How can i print message at console

So, i've added some codes in order to show somewhat like debug-log at existing program's code.

(existing codes)
printf("wan port is down.");

like this.
I'm using UART to see and control the OpenWRT, and i can't see any messages shown at my console.

if i manually type the command to execute that program, i can see it.
also if i add & at the end, i still can see it.
in order to type some commands while that program is running, i should be typing with &

this program is executed by the cron, just after booting.
inside cron file, i can see /usr/sbin/[program] & to run this program.
note that this program is 24/7 alive while my router is powered on.

there are no other files or programs that executes this program.
the only thing that runs this program is cron, and this uses /usr/sbin/[program] & to run it.

How come i cannot see any messages at my console?
and how come i can see the message when i manually type /usr/sbin/[program] & command?

i also tried changing my codes to

system("echo wan port is down.");

instead if using printf. Same result when i was using printf.

what can i do?

Just use echo? The cron job is just run with ash, so it's like typing it into stdin, or logger perhaps since it would run in it's own thread?

3 Likes

So you mean i need to use logger instead of using echo right?
i'll try like this.

system("logger -s wan port is down");

thanks for the help

not working. i still need to manually type the command to execute this program to show at my console.

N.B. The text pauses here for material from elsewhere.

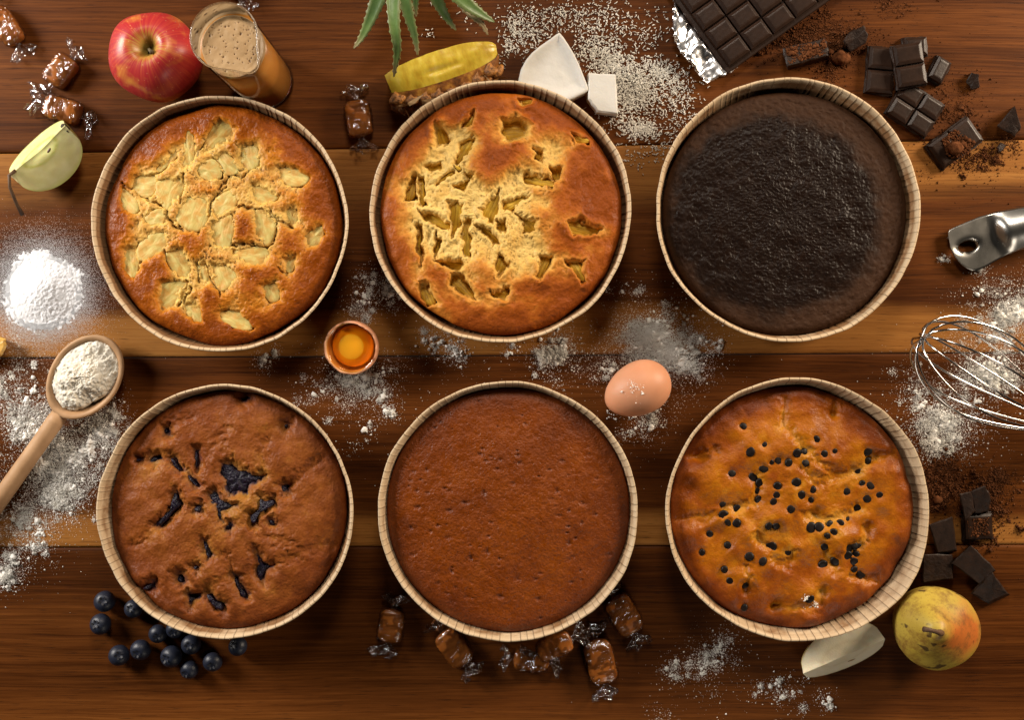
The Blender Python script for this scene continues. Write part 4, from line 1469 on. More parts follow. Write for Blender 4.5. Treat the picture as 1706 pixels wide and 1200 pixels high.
# ------------------------------------------------------------------ pineapple wedge and crown leaves
def pineapple_wedge():
    A, B_ = W(645, 138, .03), W(828, 78, .03)
    mid = (A + B_) / 2
    L = (B_ - A).length
    root = empty("pineapple_wedge", (mid.x, mid.y, 0))
    root.rotation_euler = (0, 0, math.atan2(B_.y - A.y, B_.x - A.x))
    tag(root, "wedge of yellow pineapple with its brown spiky rind", "pineapple")
    n, m = 40, 22
    xs = np.linspace(-L / 2, L / 2, n)
    un = np.abs((xs + .003) / (L / 2 + .003))
    prof = .30 + .75 * np.clip(1 - un ** 2.4, 0, 1) ** .6
    R = .040
    t = NT("pineapple_flesh")
    v = t.coord()
    vv = t.mapping(v, (120, 55, 55), rot=(0, 0, .35))
    c = t.ramp(t.noise(vv, 1.0, 4), [(.3, (.38, .23, .014)), (.55, (.54, .39, .035)), (.78, (.68, .55, .12))])
    c = t.mix(t.math('MULTIPLY', t.ramp(t.noise(t.mapping(v, (90, 60, 60)), 1.0, 3), [(.60, (0, 0, 0)), (.72, (1, 1, 1))]), .7), c, (.60, .37, .03))
    fl = t.set(base=c, rough=.35, spec=.45, sss=.12, ssss=.005, normal=t.bump(t.noise(vv, 1.3, 4), .5, .0009))
    # flesh faces: one wide face up and to the upper side, one narrow face away from view
    tip = np.array([.011, .036])        # (y, z) of the core edge
    a0, a1 = np.array([-.0135, .0315]), np.array([.014, .004])
    V = []
    for f in np.linspace(0, 1, m):
        yz = tip * (1 - f) + a0 * f
        bul = .0012 * math.sin(PI * f)
        V.append(np.stack([xs * (1 - .02 * f), yz[0] * prof, np.full(n, yz[1]) * (.6 + .4 * prof) + bul + .0005 * vn(xs * 130, np.full(n, f * 5), seed=4) - .0022 * np.exp(-((f - .62) / .10) ** 2) * np.clip(vn(xs * 95, np.zeros(n), seed=12), 0, 1)], 1))
    mesh("flesh", np.concatenate(V), grid_faces(m, n), fl, root)
    V = []
    for f in np.linspace(0, 1, 6):
        yz = tip * (1 - f) + a1 * f
        V.append(np.stack([xs, yz[0] * prof, np.full(n, yz[1]) * (.6 + .4 * prof)], 1))
    mesh("back_flesh", np.concatenate(V), grid_faces(6, n)[:, ::-1], fl, root)
    # rind: an arc from the lower edge of the flesh under the wedge
    t = NT("pineapple_rind")
    v = t.coord()
    c = t.ramp(t.noise(v, 110, 4), [(.3, (.05, .016, .005)), (.5, (.24, .085, .014)), (.68, (.50, .24, .035))])
    rind = t.set(base=c, rough=.6, spec=.3, normal=t.bump(t.noise(v, 240, 4), .6, .0012))
    V = []
    for f in np.linspace(0, 1, 18):
        a = math.radians(118 + 150 * f)
        y, z = -.0095 + .0175 * math.cos(a), .0165 + .0160 * math.sin(a)
        if f == 0:
            y, z = a0
        V.append(np.stack([xs * (1 - .05 * f), y * prof, np.maximum(np.full(n, z) * (.6 + .4 * prof), .0006)], 1))
    V.append(np.stack([xs * .95, np.full(n, a1[0]) * prof, np.full(n, .0008)], 1))
    mesh("rind", np.concatenate(V), grid_faces(19, n), rind, root)
    # end caps
    for e in (0, -1):
        pts = [np.concatenate([[xs[e]], tip * prof[e]]), np.concatenate([[xs[e]], a0 * prof[e]]), np.array([xs[e] * .97, -.0265 * prof[e], .016]), np.array([xs[e] * .95, -.006, .0015]), np.array([xs[e], .014 * prof[e], .0015])]
        mesh("end_face", np.array(pts), [[0, 1, 2, 3, 4] if e else [4, 3, 2, 1, 0]], fl, root, smooth=False)
    # eyes of the rind, each with a pale dry bract
    em = simple("rind_eye", (.045, .014, .004), (.46, .18, .026), rough=.6, scale=230, bump=.9, bscale=500, bdist=.0012, lo=.32, hi=.72)
    bm_ = simple("dry_bract", (.36, .22, .10), (.55, .38, .20), rough=.7, scale=200)
    v_, f_ = ball(8, 12)
    v_ = np.sign(v_) * np.abs(v_) ** 1.25 * np.array([.0086, .0062, .0042])
    v_ += (vn(v_[:, 0] * 420, v_[:, 1] * 420, v_[:, 2] * 420)[:, None] * .0015)
    e_me = b_me = None
    rs = np.random.default_rng(9)
    for row in range(3):
        for i in range(8):
            f = (i + .5 * (row % 2) + .2) / 8
            x = -L / 2 + L * (.02 + f * .95)
            if abs(x) > L / 2 * .97:
                continue
            pr = float(np.interp(x, xs, prof))
            y, z = [(-.0205, .0265), (-.0255, .0175), (-.0240, .0085)][row]
            if e_me is None:
                o = mesh("eye", v_, f_, em, root)
                e_me = o.data
            else:
                o = link(bpy.data.objects.new("eye", e_me), root)
            o.location = (x, y * pr, z)
            o.rotation_euler = (rs.uniform(-.3, .3), rs.uniform(-.3, .3), rs.uniform(-.5, .5))
            o.scale = (1, 1, rs.uniform(.8, 1.1))
            P = np.array([(-.0042, .0008, .0006), (-.0010, -.0032, .0012), (.0050, -.0086, .0046), (.0006, -.0026, .0040), (-.0036, .0016, .0036)])
            if b_me is None:
                b = mesh("bract", P, [[0, 1, 2, 3, 4]], bm_, o, smooth=False)
                b_me = b.data
            else:
                b = link(bpy.data.objects.new("bract", b_me), o)
            b.location = (0, -.0045, .0005)
            b.rotation_euler = (rs.uniform(-.4, .4), rs.uniform(-.4, .4), rs.uniform(-.9, .9))
            b.scale = (rs.uniform(.7, 1.3),) * 3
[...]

If you are running a cronjob, it won't show anything on the console. The console is it's own terminal space. The exception to this would be kernel messages, i believe. If your script toggled the ethernet devices, you'll see the Ethernet control messages

For an automated cronjob you should use logger to send whatever it is you are trying to see to the system logs. If you are trying to debug, typing it into the console will give you the output, allowing you to perfect your syntax (although for mullti-line items, consider a bash script and just call the script via cron)

2 Likes

So, you are saying...
In order to get my program's log which is executed by cron, i need to add

system("logger -s messages");

at the code, and i need to check the log file, right?
i searched this and i figured out that those logs are located at var/log/message
i cannot find it. my var is a symlink to tmp directory. So i searched at tmp/log/, but i cannot see anything.

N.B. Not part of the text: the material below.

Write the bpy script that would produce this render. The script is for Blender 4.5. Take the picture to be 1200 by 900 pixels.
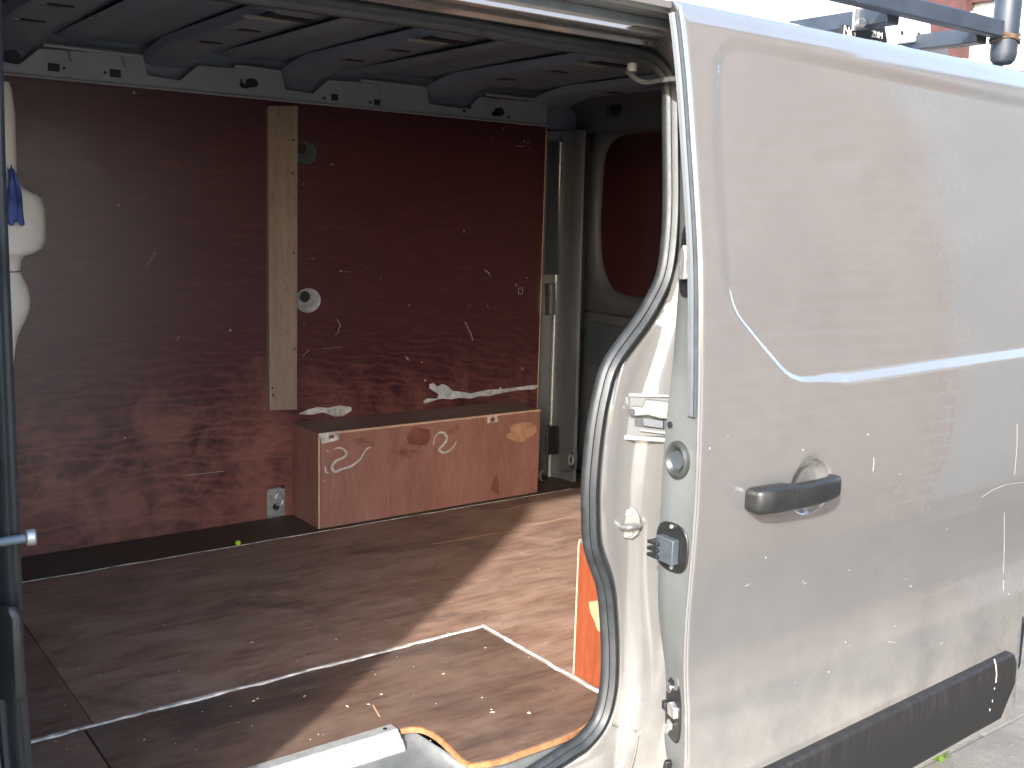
import bpy, bmesh, math, random
import numpy as np
from mathutils import Vector, Matrix, noise
random.seed(7)
for o in list(bpy.data.objects): bpy.data.objects.remove(o)
sc = bpy.context.scene
COL = sc.collection

# ---------------------------------------------------------------- camera
F_PX, YAW, PITCH, ROLL = 1230.0, .642, -.160, .029
CAM = np.array((0., -1.418, .977))
def _axes():
    cy, sy = math.cos(YAW), math.sin(YAW)
    f = np.array((sy*math.cos(PITCH), cy*math.cos(PITCH), math.sin(PITCH)))
    r = np.array((cy, -sy, 0.)); u = np.cross(r, f)
    return (math.cos(ROLL)*r+math.sin(ROLL)*u, -math.sin(ROLL)*r+math.cos(ROLL)*u, f)
AR, AU, AF = _axes()
cam = bpy.data.cameras.new('camera'); cam.sensor_width = 36; cam.lens = F_PX/1200*36
cam.clip_start = .02; cam.clip_end = 2000
camo = bpy.data.objects.new('camera', cam); COL.objects.link(camo)
camo.matrix_world = Matrix(((AR[0], AU[0], -AF[0], CAM[0]), (AR[1], AU[1], -AF[1], CAM[1]),
                            (AR[2], AU[2], -AF[2], CAM[2]), (0, 0, 0, 1)))
sc.camera = camo

# ---------------------------------------------------------------- light
SUN_EL = math.radians(29); SUN_TO = (-.823, -.568)      # horizontal direction towards the sun
L = Vector((SUN_TO[0]*math.cos(SUN_EL), SUN_TO[1]*math.cos(SUN_EL), math.sin(SUN_EL))).normalized()
w = bpy.data.worlds.new('World'); sc.world = w; w.use_nodes = True
nt = w.node_tree; bg = nt.nodes['Background']
sky = nt.nodes.new('ShaderNodeTexSky'); sky.sky_type = 'NISHITA'; sky.sun_disc = False; sky.dust_density = 2.0; sky.ozone_density = 1.0
sky.sun_elevation = SUN_EL; sky.sun_rotation = math.atan2(SUN_TO[0], SUN_TO[1])
nt.links.new(sky.outputs[0], bg.inputs[0]); bg.inputs[1].default_value = .15
sun = bpy.data.lights.new('sun', 'SUN'); sun.energy = 2.0; sun.angle = math.radians(1.4); sun.color = (1, .985, .965)
suno = bpy.data.objects.new('sun', sun); COL.objects.link(suno)
suno.rotation_euler = L.to_track_quat('Z', 'Y').to_euler()
sc.view_settings.view_transform = 'Standard'; sc.view_settings.look = 'None'
sc.view_settings.exposure = 2.5; sc.view_settings.gamma = 1

# ---------------------------------------------------------------- pixel -> world (used to place real points on real surfaces)
def ray(px, py): return AF*F_PX+AR*(px-600)-AU*(py-450)
def un(px, py, **k):
    d = ray(px, py); (ax, v), = k.items(); i = 'xyz'.index(ax)
    return CAM+d*((v-CAM[i])/d[i])
_SZ = [-.30, -.12, .016, .11, .152, .203, .276, .355, .484, .646, .776, .918, 1.113, 1.225, 1.336, 1.38]
_SY = [-.236, -.233, -.228, -.2225, -.2165, -.2115, -.2095, -.2120, -.2155, -.2115, -.2035, -.191, -.160, -.140, -.113, -.092]
def S(z):                                  # outer surface of the open sliding door
    i = max(1, min(len(_SZ)-3, int(np.searchsorted(_SZ, z))-1))
    x0, x1, x2, x3 = _SZ[i-1:i+3]; y0, y1, y2, y3 = _SY[i-1:i+3]
    t = (z-x1)/(x2-x1); h = x2-x1
    if t < -.2 or t > 1.2: return float(np.interp(z, _SZ, _SY))
    m1 = (y2-y0)/(x2-x0)*h; m2 = (y3-y1)/(x3-x1)*h
    return (2*t**3-3*t*t+1)*y1+(t**3-2*t*t+t)*m1+(-2*t**3+3*t*t)*y2+(t**3-t*t)*m2
def onS(px, py, off=0.):                   # point of the curved plane y = S(z)+off seen at a pixel
    y = -.2+off
    for _ in range(12):
        p = un(px, py, y=y); y = S(max(-.3, min(1.38, p[2])))+off
    return p
AP = .215                                  # aperture plane lies this far inside the open door
SK = .095                                  # body skin beside the door

# ---------------------------------------------------------------- materials
def srgb(*c): return tuple((v/12.92 if v <= .04045 else ((v+.055)/1.055)**2.4) for v in c)+(1,)
class NT:
    def __init__(s, name):
        s.m = bpy.data.materials.new(name); s.m.use_nodes = True; s.t = s.m.node_tree
        s.b = s.t.nodes['Principled BSDF']; s.c = None
    def n(s, t, **k):
        o = s.t.nodes.new(t)
        for a, v in k.items():
            if hasattr(o, a) and a not in o.inputs: setattr(o, a, v)
        return o
    def ln(s, a, b): s.t.links.new(a, b)
    def coord(s, scale=(1, 1, 1), rot=(0, 0, 0)):
        tc = s.n('ShaderNodeTexCoord'); mp = s.n('ShaderNodeMapping')
        mp.inputs['Scale'].default_value = scale; mp.inputs['Rotation'].default_value = rot
        s.ln(tc.outputs['Object'], mp.inputs['Vector']); return mp.outputs[0]
    def noise(s, vec, scale=5, detail=4, rough=.6, dist=0.):
        o = s.n('ShaderNodeTexNoise'); o.inputs['Scale'].default_value = scale; o.inputs['Detail'].default_value = detail
        o.inputs['Roughness'].default_value = rough; o.inputs['Distortion'].default_value = dist
        s.ln(vec, o.inputs['Vector']); return o.outputs['Fac']
    def ramp(s, fac, stops):
        o = s.n('ShaderNodeValToRGB'); e = o.color_ramp.elements
        while len(e) < len(stops): e.new(.5)
        for el, (p, c) in zip(e, stops):
            el.position = p; el.color = c if len(c) == 4 else tuple(c)+(1,)
        s.ln(fac, o.inputs[0]); return o.outputs[0]
    def mix(s, fac, a, b, mode='MIX'):
        o = s.n('ShaderNodeMix'); o.data_type = 'RGBA'; o.blend_type = mode
        for i, v in ((0, fac), (6, a), (7, b)):
            if hasattr(v, 'is_linked'): s.ln(v, o.inputs[i])
            else: o.inputs[i].default_value = v if i == 0 or len(v) == 4 else tuple(v)+(1,)
        return o.outputs[2]
    def math(s, op, a, b=0.):
        o = s.n('ShaderNodeMath'); o.operation = op
        for i, v in enumerate((a, b)):
            if hasattr(v, 'is_linked'): s.ln(v, o.inputs[i])
            else: o.inputs[i].default_value = v
        return o.outputs[0]
    def bump(s, h, strength=.3, dist=.002):
        o = s.n('ShaderNodeBump'); o.inputs['Strength'].default_value = strength; o.inputs['Distance'].default_value = dist
        s.ln(h, o.inputs['Height']); s.ln(o.outputs[0], s.b.inputs['Normal'])
    def set(s, **k):
        for a, v in k.items():
            i = s.b.inputs[a.replace('_', ' ')]
            if hasattr(v, 'is_linked'): s.ln(v, i)
            else: i.default_value = v if not isinstance(v, tuple) or len(v) == 4 else v+(1,)
        return s.m
def plain(name, col, rough=.5, metal=0., var=.25, scale=14, bump=.0, coat=0.):
    n = NT(name); v = n.coord()
    f = n.noise(v, scale, 5, .65)
    c = n.ramp(f, [(.3, tuple(x*(1-var) for x in col[:3])), (.7, tuple(min(1, x*(1+var*.5)) for x in col[:3]))])
    r = n.math('MULTIPLY_ADD', f, .25); r.node.inputs[2].default_value = max(.02, rough-.12)
    n.set(Base_Color=c, Roughness=r, Metallic=metal)
    if coat: n.set(Coat_Weight=coat, Coat_Roughness=.05)
    if bump: n.bump(n.noise(v, scale*6, 3), bump, .001)
    return n.m
def paint():
    n = NT('silver_paint'); v = n.coord()
    big = n.noise(v, 2.2, 4, .6); fine = n.noise(v, 900, 1, .5)
    dust = n.noise(n.coord((1, 1, 1)), 7, 6, .7)
    geo = n.n('ShaderNodeNewGeometry'); sx = n.n('ShaderNodeSeparateXYZ'); n.ln(geo.outputs['Position'], sx.inputs[0])
    low = n.n('ShaderNodeMapRange'); n.ln(sx.outputs['Z'], low.inputs[0])
    low.inputs[1].default_value = -.1; low.inputs[2].default_value = .22; low.inputs[3].default_value = .75; low.inputs[4].default_value = .12
    dirt = n.math('MULTIPLY', n.math('SUBTRACT', n.math('MULTIPLY', dust, 1.7), .35), low.outputs[0])
    c = n.mix(fine, (.190, .188, .184), (.240, .238, .234))
    c = n.mix(n.math('MULTIPLY', dirt, .8), c, (.42, .39, .34))
    n.set(Base_Color=c, Metallic=n.math('SUBTRACT', .55, n.math('MULTIPLY', dirt, .3)),
          Roughness=n.math('ADD', n.math('MULTIPLY', dirt, .2), .075),
          Coat_Weight=n.math('SUBTRACT', 1., n.math('MULTIPLY', dirt, .6)), Coat_Roughness=n.math('ADD', n.math('MULTIPLY', dirt, .10), .028), Coat_IOR=1.6)
    n.bump(n.noise(v, 1.1, 1, .5), .012, .01)
    return n.m
PAINT = paint()
def dull_paint():
    n = NT('dull_interior_paint'); v = n.coord(); f = n.noise(v, 6, 5, .65); g = n.noise(v, 60, 4, .7)
    c = n.ramp(f, [(.3, (.25, .255, .25)), (.7, (.36, .36, .34))])
    c = n.mix(n.math('MULTIPLY', g, .35), c, (.25, .22, .18))
    n.set(Base_Color=c, Metallic=.85, Roughness=n.math('ADD', n.math('MULTIPLY', f, .2), .25)); n.bump(g, .06, .001)
    return n.m
DULL = dull_paint()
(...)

can you tell me where those logs will be saved?

2 Likes

So i need to manually set the path where my logs will be saved.
Thanks a lot!!!

  1. from C code you should use directly the syslog(3) function which allows formatting like printf.
  2. from shell script you should use logger -p priority message
  3. everything you print with printf() goes tho the standard output of the program, NOT specifically to the console! So it depends on how you managed your standard output. If you redirect the standard output to point to /dev/console (or whatever device your console is connected to, mine is /dev/ttyS0) it would have worked.
  4. you also could put in the crontab something like your_prog | logger -p info and use printf() in your program, since like this stdout is redirected to the logger.
  5. to get the last log lines, use the logread program.
3 Likes

@jpt @Grommish
if i start this program not from cron, but from init.d, still printf or echo will not show a message to my console?

I guess it won't, hope i can check this by myself, but i cannot check my router now.

Actual purpose of this printf or echo is not for logging. it's just to indicate developers to know easily the port is down or up while we are looking at the console. so we don't have to physically look at the router.

Ok, now that I know you are trying to log Interface changes, have you looked at /etc/hotplug.d/iface?

Also, Ethernet Interface changes will show up in dmesg (and therefor, you should see it on the console):

[   55.530104] br-lan: port 1(eth1) entered blocking state
[   55.535353] br-lan: port 1(eth1) entered disabled state
[   55.540852] device eth1 entered promiscuous mode
[   55.558625] br-lan: port 2(eth2) entered blocking state
[   55.563890] br-lan: port 2(eth2) entered disabled state
[   55.569406] device eth2 entered promiscuous mode
[   55.574131] br-lan: port 2(eth2) entered blocking state
[   55.579404] br-lan: port 2(eth2) entered forwarding state
[   55.584938] IPv6: ADDRCONF(NETDEV_CHANGE): br-lan: link becomes ready
[   55.625879] eth0: 1000 Mbps Full duplex, port 0, queue 0
[   55.631576] IPv6: ADDRCONF(NETDEV_CHANGE): eth0: link becomes ready
[   56.607746] br-lan: port 2(eth2) entered disabled state
1 Like

here is the way how i changed my code.

(C codes)
system(echo test_message > /dev/console);

Therefore, i can see the test_message at my console.

Still, thanks a lot for the help guys. I learned a lot from that.